§ SOURCE MATERIAL:
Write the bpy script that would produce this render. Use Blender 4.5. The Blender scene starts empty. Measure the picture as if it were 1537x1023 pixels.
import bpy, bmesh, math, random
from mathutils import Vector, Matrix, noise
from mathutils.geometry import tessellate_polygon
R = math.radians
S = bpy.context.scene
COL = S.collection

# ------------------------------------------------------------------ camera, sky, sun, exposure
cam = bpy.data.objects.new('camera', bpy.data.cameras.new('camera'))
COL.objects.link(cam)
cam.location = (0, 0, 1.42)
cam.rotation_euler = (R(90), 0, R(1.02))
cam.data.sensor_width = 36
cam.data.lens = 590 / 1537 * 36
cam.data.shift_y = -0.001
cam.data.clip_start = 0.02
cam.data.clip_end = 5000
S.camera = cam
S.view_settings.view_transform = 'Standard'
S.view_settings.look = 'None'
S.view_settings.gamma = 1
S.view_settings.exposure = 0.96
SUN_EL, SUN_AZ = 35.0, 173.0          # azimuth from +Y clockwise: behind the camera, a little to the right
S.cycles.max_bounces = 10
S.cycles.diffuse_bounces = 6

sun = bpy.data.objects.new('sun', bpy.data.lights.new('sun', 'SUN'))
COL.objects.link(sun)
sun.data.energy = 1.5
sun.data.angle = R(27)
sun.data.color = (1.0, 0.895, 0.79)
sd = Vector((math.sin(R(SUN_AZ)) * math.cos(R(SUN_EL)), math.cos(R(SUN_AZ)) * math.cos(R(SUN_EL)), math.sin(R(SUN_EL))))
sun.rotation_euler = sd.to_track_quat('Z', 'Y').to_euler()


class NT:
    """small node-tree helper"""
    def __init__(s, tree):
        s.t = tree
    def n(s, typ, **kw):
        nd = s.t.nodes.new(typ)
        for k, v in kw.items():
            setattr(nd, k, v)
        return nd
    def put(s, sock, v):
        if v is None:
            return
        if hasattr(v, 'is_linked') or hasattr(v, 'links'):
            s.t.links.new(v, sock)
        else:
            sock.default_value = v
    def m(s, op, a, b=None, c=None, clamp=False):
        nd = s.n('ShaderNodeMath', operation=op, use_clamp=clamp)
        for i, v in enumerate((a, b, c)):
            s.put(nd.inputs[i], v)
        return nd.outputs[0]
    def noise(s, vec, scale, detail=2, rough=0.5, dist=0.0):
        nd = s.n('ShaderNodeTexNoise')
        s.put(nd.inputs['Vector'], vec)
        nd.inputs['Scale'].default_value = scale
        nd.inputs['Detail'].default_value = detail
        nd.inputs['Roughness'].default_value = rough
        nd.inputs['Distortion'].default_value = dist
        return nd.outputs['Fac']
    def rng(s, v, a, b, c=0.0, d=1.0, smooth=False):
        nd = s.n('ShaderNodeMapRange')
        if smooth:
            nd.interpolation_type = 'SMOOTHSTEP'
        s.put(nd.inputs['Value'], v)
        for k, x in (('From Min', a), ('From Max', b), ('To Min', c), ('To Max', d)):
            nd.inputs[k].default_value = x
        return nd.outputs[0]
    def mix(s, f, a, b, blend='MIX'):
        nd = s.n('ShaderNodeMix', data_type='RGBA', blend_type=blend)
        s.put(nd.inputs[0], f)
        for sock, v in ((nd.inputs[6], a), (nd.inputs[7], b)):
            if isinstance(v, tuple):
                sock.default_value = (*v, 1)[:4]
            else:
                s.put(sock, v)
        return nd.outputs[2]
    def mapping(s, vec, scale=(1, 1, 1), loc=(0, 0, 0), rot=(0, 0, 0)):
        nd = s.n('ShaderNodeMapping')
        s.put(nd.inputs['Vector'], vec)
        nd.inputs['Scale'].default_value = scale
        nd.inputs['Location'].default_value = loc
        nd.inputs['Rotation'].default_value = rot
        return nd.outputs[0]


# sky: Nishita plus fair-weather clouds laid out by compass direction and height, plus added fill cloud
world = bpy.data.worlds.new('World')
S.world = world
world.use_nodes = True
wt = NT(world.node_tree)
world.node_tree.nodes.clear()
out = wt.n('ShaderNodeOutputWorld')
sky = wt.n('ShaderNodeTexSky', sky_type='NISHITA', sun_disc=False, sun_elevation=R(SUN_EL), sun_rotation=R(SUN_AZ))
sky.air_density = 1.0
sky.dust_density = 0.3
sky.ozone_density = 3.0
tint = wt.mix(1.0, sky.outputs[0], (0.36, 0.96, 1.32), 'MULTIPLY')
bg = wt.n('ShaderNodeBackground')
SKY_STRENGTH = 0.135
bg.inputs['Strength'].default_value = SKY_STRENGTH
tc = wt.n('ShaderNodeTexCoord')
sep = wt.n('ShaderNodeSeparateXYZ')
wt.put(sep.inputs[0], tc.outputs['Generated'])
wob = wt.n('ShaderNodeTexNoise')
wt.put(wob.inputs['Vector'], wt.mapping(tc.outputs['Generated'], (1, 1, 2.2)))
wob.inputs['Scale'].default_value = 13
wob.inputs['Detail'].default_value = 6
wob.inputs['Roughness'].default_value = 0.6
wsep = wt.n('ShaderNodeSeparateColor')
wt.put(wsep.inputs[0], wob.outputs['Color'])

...

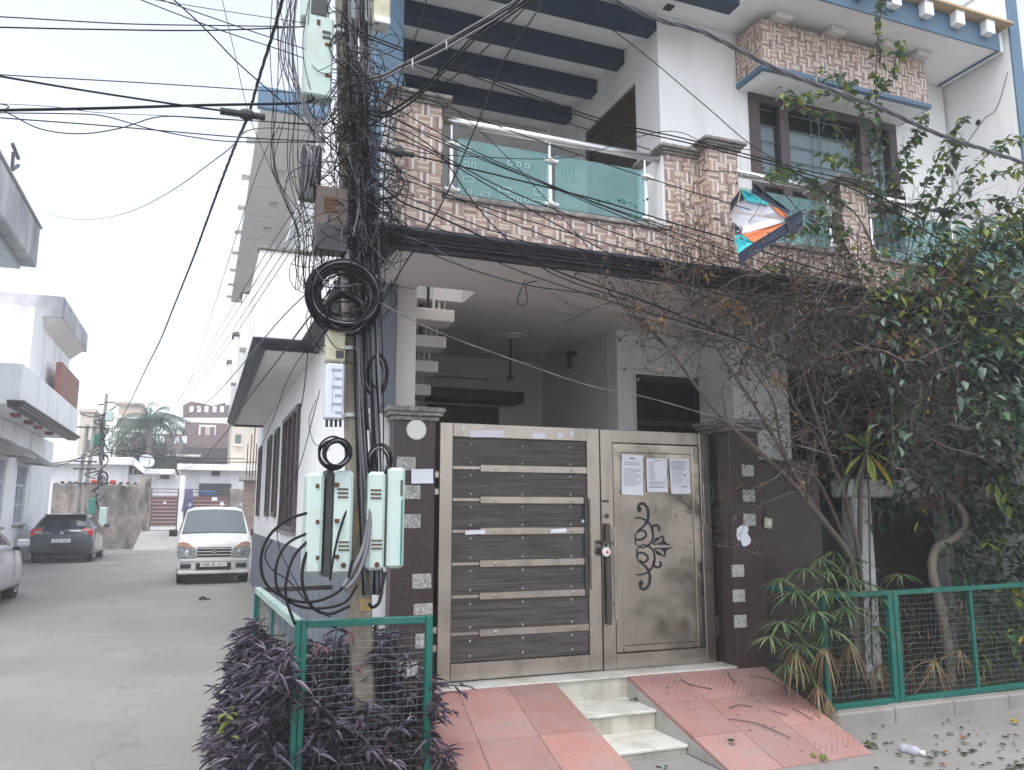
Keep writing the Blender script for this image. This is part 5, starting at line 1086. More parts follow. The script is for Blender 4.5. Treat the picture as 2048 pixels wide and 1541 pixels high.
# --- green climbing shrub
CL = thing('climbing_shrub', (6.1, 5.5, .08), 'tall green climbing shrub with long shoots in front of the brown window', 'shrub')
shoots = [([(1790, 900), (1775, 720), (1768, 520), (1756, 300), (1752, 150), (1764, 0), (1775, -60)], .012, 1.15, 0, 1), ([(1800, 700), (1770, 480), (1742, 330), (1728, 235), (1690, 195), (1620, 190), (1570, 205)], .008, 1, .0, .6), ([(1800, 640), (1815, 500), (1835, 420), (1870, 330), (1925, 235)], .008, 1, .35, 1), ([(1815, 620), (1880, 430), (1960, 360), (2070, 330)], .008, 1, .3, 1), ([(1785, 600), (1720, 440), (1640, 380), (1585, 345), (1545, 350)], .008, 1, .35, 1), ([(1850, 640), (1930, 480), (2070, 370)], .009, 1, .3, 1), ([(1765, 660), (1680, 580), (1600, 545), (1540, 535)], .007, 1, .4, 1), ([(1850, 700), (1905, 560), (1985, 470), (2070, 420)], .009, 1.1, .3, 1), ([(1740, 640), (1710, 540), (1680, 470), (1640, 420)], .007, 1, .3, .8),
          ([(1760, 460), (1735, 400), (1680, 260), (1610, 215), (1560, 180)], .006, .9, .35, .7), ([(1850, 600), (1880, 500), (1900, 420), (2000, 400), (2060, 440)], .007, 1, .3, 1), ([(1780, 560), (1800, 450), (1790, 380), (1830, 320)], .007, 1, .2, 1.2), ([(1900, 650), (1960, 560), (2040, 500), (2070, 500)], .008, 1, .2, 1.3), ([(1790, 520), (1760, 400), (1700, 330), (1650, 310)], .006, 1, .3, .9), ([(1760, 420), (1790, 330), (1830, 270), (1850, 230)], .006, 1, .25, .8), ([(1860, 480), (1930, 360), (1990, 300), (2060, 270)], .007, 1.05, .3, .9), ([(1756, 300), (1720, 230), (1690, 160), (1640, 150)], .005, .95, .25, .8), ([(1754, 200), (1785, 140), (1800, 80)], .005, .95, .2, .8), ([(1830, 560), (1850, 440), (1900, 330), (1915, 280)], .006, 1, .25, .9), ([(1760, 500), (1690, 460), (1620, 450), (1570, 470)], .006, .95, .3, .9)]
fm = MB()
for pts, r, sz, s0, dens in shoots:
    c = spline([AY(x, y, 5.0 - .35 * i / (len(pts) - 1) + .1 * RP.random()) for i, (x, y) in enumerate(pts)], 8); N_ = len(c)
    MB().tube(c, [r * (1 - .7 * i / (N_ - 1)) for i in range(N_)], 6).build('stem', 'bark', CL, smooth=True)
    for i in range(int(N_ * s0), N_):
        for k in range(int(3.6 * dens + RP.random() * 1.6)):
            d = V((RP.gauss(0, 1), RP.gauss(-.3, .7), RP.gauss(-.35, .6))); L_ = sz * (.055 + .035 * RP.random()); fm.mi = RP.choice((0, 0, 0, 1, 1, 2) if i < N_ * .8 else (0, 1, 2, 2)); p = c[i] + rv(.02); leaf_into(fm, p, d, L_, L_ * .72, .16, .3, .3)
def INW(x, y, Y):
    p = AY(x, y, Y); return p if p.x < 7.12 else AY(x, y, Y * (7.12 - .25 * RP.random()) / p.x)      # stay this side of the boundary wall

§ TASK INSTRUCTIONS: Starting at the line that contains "Write the bpy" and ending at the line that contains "COL = S.collection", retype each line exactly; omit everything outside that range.

§ FULL OUTPUT:
Write the bpy script that would produce this render. Use Blender 4.5. The Blender scene starts empty. Measure the picture as if it were 1537x1023 pixels.
import bpy, bmesh, math, random
from mathutils import Vector, Matrix, noise
from mathutils.geometry import tessellate_polygon
R = math.radians
S = bpy.context.scene
COL = S.collection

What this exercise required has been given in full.